When an ambassador witnesses a crime take place, lack of law enforcement power restricts them from directly intervening when students are in danger, meaning perpetrators could quickly commit a crime and escape before police could arrive to the scene. One potential solution would be for the University to expand its police presence off-Grounds. There are multiple communities at the University, however, who feel unsafe in the presence of police. In light of these concerns, increased police presence is only one possible solution, and there are several others that may improve safety to a greater degree.

There is a much higher concentration of ambassadors and police officers on the Corner during weekends than there is on weeknights. Although there is obviously a much higher proportion of the student body on the Corner on Thursday, Friday and Saturday evenings, that does not negate the fact that students are exposed to dangerous threats on their walk home from the library on a Monday night. For example, a female student was recently sexually assaulted and robbed on the corner of 14th Street NW and Grady Avenue on Wednesday, Sept. 19, at 9:33 p.m. 

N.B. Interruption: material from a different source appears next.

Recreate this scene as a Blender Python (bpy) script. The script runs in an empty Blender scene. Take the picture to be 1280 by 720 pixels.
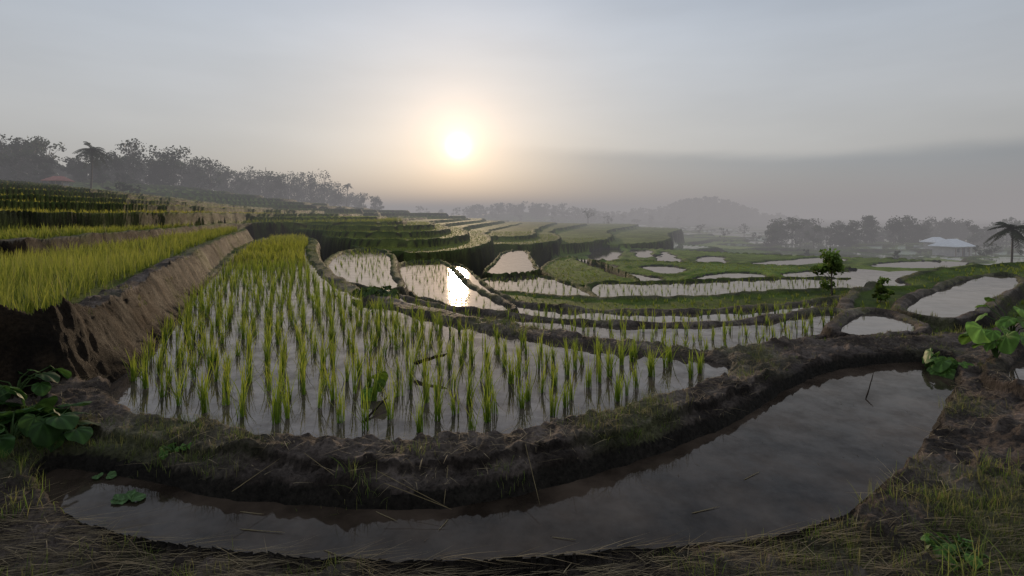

There are several other measures that the University should take as a means of promoting safety in student-housing areas. Although off-Grounds areas are not directly affiliated with the University, the administration should lobby the City of Charlottesville to improve street lighting down 14th Street and on side streets such as Virginia Avenue, Grady Avenue and John Street due to the high concentration of students who live in those areas. Because many areas of the Corner are so poorly lit, students become more vulnerable to robbery, sexual assault and other forms of attack. By implementing some of these measures, perhaps similar incidents could be avoided. 

The safety of students should be the University’s utmost priority. Considering such a high proportion of the student body lives off-Grounds, the administration should do whatever it takes to ensure that incidents of sexual assault and robbery are avoided at all costs. By providing more effective safety measures, students will be able to more easily access emergency resources that are crucial to their security.